Очень хорошо рассказано содержание «Луизы»!

Выбор сочинений у г. Нейкирха так же произволен, как и под­бор поэтов. У Лесажа, например, выставляет он «Тюркарé» и «Криспена», забывая «Хромого Беса»; лучшею драмою Виктора Гюго называет «Эрнани», и т. д.

Странна до невозможности та щедрость, с которою высчиты­вает г. Нейкирх переводы на немецкий. Понятно, что можно и должно указать несколько переводов Гомера, Шекспира, Байрона; но к чему же высчитывать дюжинные переводы новых француз­ских и английских прозаиков — например, 4 перевода стернова

208


«Сантиментального путешествия», 6 переводов гольдсмитова «Векфильдского священника», по 3 перевода тэккереевых рома­нов, по 3 перевода романов и повестей Лесажа, Бернардэна-де-сан-Пьерра, Жоржа Занда, даже довольно жалких романов Ферри и Луи Ребо? Довольно было бы указать на лучший, по мнению автора, перевод.

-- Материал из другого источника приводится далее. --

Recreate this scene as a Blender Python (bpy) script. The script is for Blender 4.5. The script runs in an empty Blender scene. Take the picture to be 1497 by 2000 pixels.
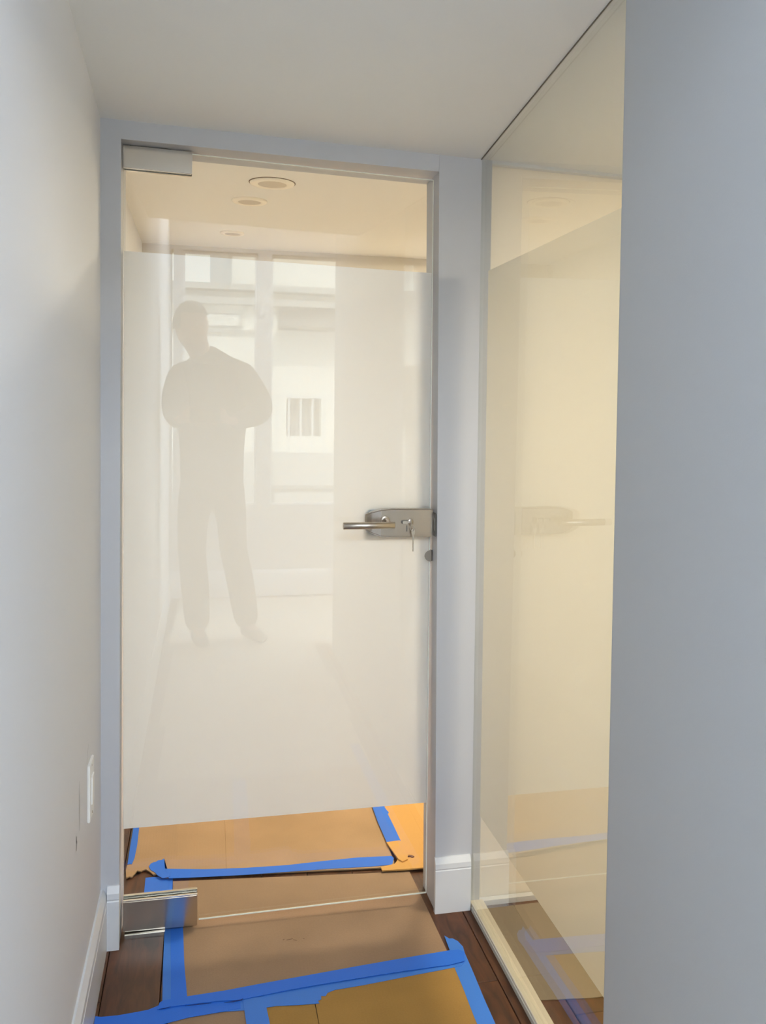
import bpy, bmesh, math, random
from mathutils import Vector, Matrix
random.seed(7)
S = bpy.context.scene
COL = S.collection

# ------------------------------------------------------------ camera
cam_d = bpy.data.cameras.new('camera'); cam = bpy.data.objects.new('camera', cam_d); COL.objects.link(cam)
Rr = Vector((0.9714143, -0.23687192, 0.0156826)).normalized()
Fw = Vector((0.23735196, 0.97032527, -0.04618357)).normalized()
Up = Rr.cross(Fw).normalized(); Rr = Fw.cross(Up)
M = Matrix((Rr, Up, -Fw)).transposed().to_4x4(); M.translation = Vector((0.2418, -2.3874, 1.3178))
cam.matrix_world = M
FPX = 1844.36
cam_d.sensor_fit = 'VERTICAL'; cam_d.sensor_height = 24.0; cam_d.sensor_width = 24.0*1497/2000
cam_d.lens = FPX/2000*24.0
cam_d.shift_x = (748.5-850.0)/2000.0
cam_d.shift_y = (900.0-1000.0)/2000.0
cam_d.clip_start = 0.02; cam_d.clip_end = 200
S.camera = cam

# ------------------------------------------------------------ world, sun, lamps, exposure
S.view_settings.view_transform = 'Standard'; S.view_settings.look = 'None'
S.view_settings.gamma = 1.0; S.view_settings.use_curve_mapping = False
S.view_settings.exposure = 0.08
S.cycles.max_bounces = 16; S.cycles.diffuse_bounces = 9; S.cycles.glossy_bounces = 6
S.cycles.transmission_bounces = 8; S.cycles.transparent_max_bounces = 24
S.cycles.caustics_reflective = False; S.cycles.caustics_refractive = False
S.cycles.sample_clamp_indirect = 6.0
S.cycles.use_denoising = True
W = bpy.data.worlds.new('overcast'); S.world = W; W.use_nodes = True
bg = W.node_tree.nodes['Background']; bg.inputs[0].default_value = (0.86, 0.93, 1.0, 1); bg.inputs[1].default_value = 6.2

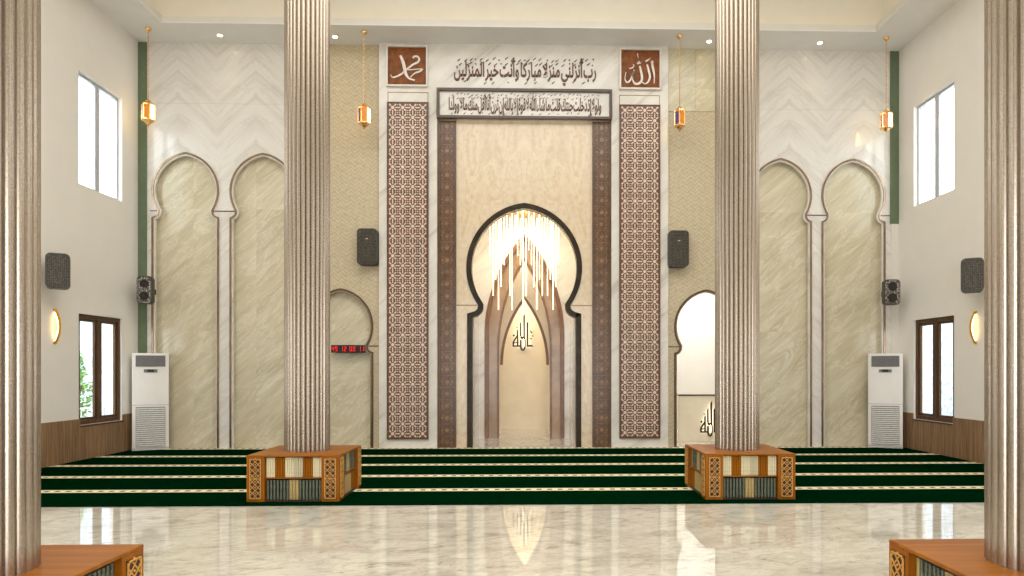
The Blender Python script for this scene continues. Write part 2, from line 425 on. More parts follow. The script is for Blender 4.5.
# beige marble face with the main arch
YB = YW - .02
MA = dict(hw=57 / F * YB, e=7.4 / F * YB, zc=HC + (HY - 268) / F * YB, ang=35.5, jamb=56.2 / F * YB)
mp = horseshoe(CTR, MA['hw'], MA['e'], MA['zc'], MA['ang'], MA['jamb'], 0, 30, .16)
m = MB(); m.prism(wall_poly(ox0, ox1, zf0 + .02, [mp]), YB, YB + .22)
struct(m.build('wall_niche_face', M['beige']))
m = MB(); m.band(offset(mp, -.015), offset(mp, .085), YB - .03, YB + .18); struct(m.build('trim_13', M['emper']))
m = MB(); zj = MA['zc'] - (MA['hw'] + MA['e']) * sin(R(35.5))
ip0, ip1 = X(456.3, YB), X(592, YB)
m.box((ip0, YB - .008, zj - .01), (CTR - MA['hw'] * .8, YB, zj + .01)); m.box((CTR + MA['hw'] * .8, YB - .008, zj - .01), (ip1, YB, zj + .01))
struct(m.build('trim_14', M['taupe']))
# niche interior
Y1, Y2, Y3, Y4 = 13.5, 15.1, 16.35, 17.4
wn = 1.13
ZN = 4.98
m = MB()
for s in (-1, 1):
    m.box((CTR + s * .985, YB + .2, 0), (CTR + s * (wn + .1), Y2, 3.05)); m.box((CTR + s * wn, YB + .2, 3.05), (CTR + s * (wn + .1), Y2, ZN))
struct(m.build('wall_niche_side', M['portal']))
m = MB(); m.box((CTR - wn - .1, YB + .2, ZN), (CTR + wn + .1, Y2 + .2, ZN + .08)); struct(m.build('ceiling_niche', M['white']))
a2 = pointed(CTR, .86, 2.25, Z(524, 234, Y2)); a3 = pointed(CTR, .595, 1.95, Z(524, 258, Y2 + .12)); a4 = pointed(CTR, .565, 1.62, Z(524, 297, Y3))
m = MB(); m.prism(wall_poly(CTR - wn - .1, CTR + wn + .1, ZN, [a2]), Y2, Y2 + .14); struct(m.build('wall_niche_middle', M['portal']))
m = MB(); m.band(offset(a2, -.012), offset(a2, .07), Y2 - .02, Y2 + .12); struct(m.build('trim_15', M['orange']))
m = MB(); m.prism(wall_poly(CTR - wn - .1, CTR + wn + .1, ZN, [a3]), Y2 + .141, Y2 + .26); struct(m.build('wall_niche_inner', M['taupe']))
m = MB(); m.band(offset(a3, -.012), offset(a3, .035), Y2 + .12, Y2 + .25); struct(m.build('trim_16', M['orange']))
m = MB(); m.prism(wall_poly(CTR - .85, CTR + .85, 4.4, [a4]), Y3, Y3 + .1); struct(m.build('wall_niche_rear', M['creamwall']))
m = MB(); m.band(offset(a4, -.012)[1:-1], offset(a4, .05)[1:-1], Y3 - .02, Y3 + .09); struct(m.build('trim_17', M['orange']))  # arch trim whose brown also paints the dark shade of the rear vault
m = MB(); m.box((CTR - .9, Y4, 0), (CTR + .9, Y4 + .1, 4.4)); struct(m.build('wall_niche_back', M['creamwall']))
m = MB()
for s in (-1, 1): m.box((CTR + s * .602, Y2 + .26, 0), (CTR + s * .8, Y4, 4.4))
m.box((CTR - .8, Y2 + .26, 4.3), (CTR + .8, Y4, 4.4)); struct(m.build('wall_niche_passage', M['creamwall']))
# small room behind the open arch on the right
m = MB(); rx0, rx1 = 2.2, 5.6
m.box((rx0, 16.4, 0), (rx1, 16.5, 4.1)); m.box((rx0 - .1, YW + WT, 0), (rx0, 16.5, 4.1)); m.box((rx1, YW + WT + .07, 0), (rx1 + .1, 16.5, 4.1)); m.box((rx0, YW + WT, 4.0), (x_r1 - .06, YW + WT + .07, 4.1)); m.box((rx0, YW + WT + .07, 4.0), (rx1, 16.4, 4.1))
struct(m.build('wall_side_room', M['white']))

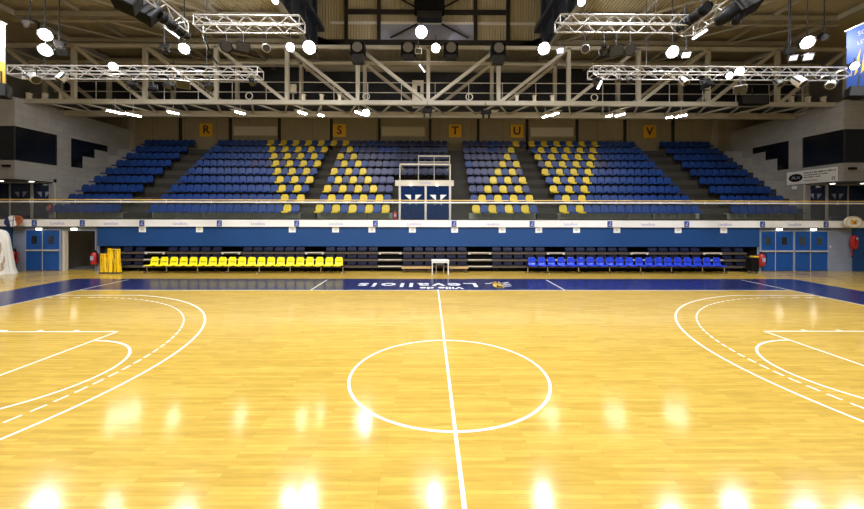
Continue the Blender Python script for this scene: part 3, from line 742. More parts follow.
# ------------------------------------------------------------------ fluorescent lamps under the truss
tube_spots = [(115, 113.6, 'first from left'), (133, 116.4, 'second from left, lower and longer'), (173, 114.0, 'third from left'), (240, 113.8, 'over the yellow seats by letter R'), (302, 113.6, 'left of letter S'),
              (321, 116, 'small one just left of letter S'), (358.6, 113.4, 'beside the bright spot right of letter S'), (545, 116.4, 'short one right of letter U'), (554, 114.0, 'right of letter U'), (609, 115.4, 'short one left of letter V'),
              (620, 114.4, 'left of letter V'), (669, 116.6, 'short one right of letter V'), (681, 115.2, 'right of letter V')]
for k, (u, v, lab) in enumerate(tube_spots):
    Zq = 21.0 if k not in (1, 5, 7, 9, 11) else 21.6
    L = .40 if k < 2 else .30 if k not in (5, 7, 9, 11) else .18
    r = empty('ceiling_tube_lamp', at(u, v, Zq), (R(62) if u < 430 else R(118)) ); tag(r, 'lit fluorescent lamp under the truss, %s' % lab, 'lamp', 'fluorescent lamps under the truss')
    MB().mm(-L, L, -.09, .09, .03, .09).build('housing', 'cream_paint', r)
    MB().mm(-L * .96, L * .96, -.06, .06, -.02, .03).build('tube', 'tube_light', r)
    MB().tube((0, 0, .09), (0, 0, max(.2, CB - .1 - r.location.z)), .012, 5).build('hanger', 'steel_dim', r)
    pd = bpy.data.lights.new('lamp_glow', 'POINT'); pd.energy = 9; pd.shadow_soft_size = .03; pd.color = (1, .9, .7)
    po = bpy.data.objects.new('lamp_glow', pd); COL.objects.link(po); po.parent = r; po.location = (0, .0, -.2)
dark_fix = [(427, 112.5, 'middle'), (486, 113.5, 'right of letter T')]
for u, v, lab in dark_fix:
    r = empty('ceiling_black_bracket', at(u, v, 21.2)); tag(r, 'unlit black fixture under the truss chord, %s' % lab, 'fixture')
    MB().mm(-.3, .3, -.1, .1, 0, .2).build('body', 'black_plastic', r); MB().mm(-.22, -.12, -.1, .1, -.25, 0).build('fork', 'black_plastic', r); MB().mm(.12, .22, -.1, .1, -.25, 0).build('fork', 'black_plastic', r)
    MB().tube((0, 0, .2), (0, .3, CB - .1 - r.location.z), .02, 5).build('hanger', 'black_plastic', r)

# ------------------------------------------------------------------ aluminium lighting trusses
def light_truss(p, q, w, h, label, m='alu', pitch=.72):
    p, q = Vector(p), Vector(q); d = q - p; L = d.length; ang = math.atan2(d.y, d.x)
    r = empty('hanging_light_truss', p, ang); tag(r, label, 'truss', 'aluminium lighting trusses')
    for y in (0, w):
        for z in (0, h): MB().tube((0, y, z), (L, y, z), .027, 8).build('chord', m, r)
    n = max(2, round(L / pitch))
    b = MB()
    for i in range(n):
        a, c = L * i / n, L * (i + 1) / n; mid = (a + c) / 2
        for y in (0, w): b.tube((a, y, 0), (mid, y, h), .014, 5); b.tube((mid, y, h), (c, y, 0), .014, 5)
        for z in (0, h): b.tube((a, 0, z), (c, w, z), .008, 5)
    for x in (0, L): 
        b.tube((x, 0, 0), (x, 0, h), .02, 5); b.tube((x, w, 0), (x, w, h), .02, 5); b.tube((x, 0, 0), (x, w, 0), .02, 5); b.tube((x, 0, h), (x, w, h), .02, 5)
    b.build('bracing', m, r)
    for x in ((L * .12, L * .78) if p.x < 0 else (L * .22, L * .78)):
        MB().tube((x, w / 2, h), (x, w / 2, BZ - p.z), .012, 5).build('hanging_cable', 'dark_grey', r)
    return r
Za = 14.2; za = ZZ(76, Za); zc = ZZ(73.6, Za)
light_truss((XX(7, Za), YD(Za), za), (XX(257, Za), YD(Za), za), .52, .33, 'long silver lighting truss at left, lower of the two')
light_truss((XX(593, Za), YD(Za), zc), (XX(851, Za), YD(Za), zc), .52, .33, 'long silver lighting truss at right, lower of the two')
Zb = 11.9; zb = ZZ(26.4, Zb); zd = ZZ(23.6, Zb)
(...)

Г. Нейкирх написал свою книгу по-немецки.

Книга г. Нейкирха — серьезная книга, и поэтому не считаем приличным смеяться над удивительным разглагольствованием нескольких немцев и немок в начале книги о поэзии, любви и т. п. Автор поместил этот диалог, дышащий простотою детских драм, в виде «предисловия и введения». Если б книга была хо­роша, диалог этот не повредил бы в наших глазах ее достоинству, потому что мы обрезали бы его и переплели бы книгу отдельно. Теперь этого делать не нужно.

Точно такое же забавное впечатление, нисколько не прилич­ное ученой книге, производит напечатанный в начале книги, вме­сто посвящения, сонет «Каролине» — «An Karolinen». В нем ав­тор напоминает Каролине, как «из уст ее часто текли тоны, кото­рые в авторе создавали чудные миры и свивали венки из золо­тых учений».

По доброму старому обычаю, в конце извлечем заключение из нашего разбора:

Люди, достойные всякого уважения, часто пишут плохие книги. Нам хорошо известно, что г. Нейкирх основательный и добросовестный ученый; всякий увидит доказательства его уче­ности на каждой странице его книги: а между тем, книга у него вышла очень плохая. Как могло это случиться?.. Как могло слу­читься — не знаем, а что действительно так случилось, читатели могут видеть из нашего разбора.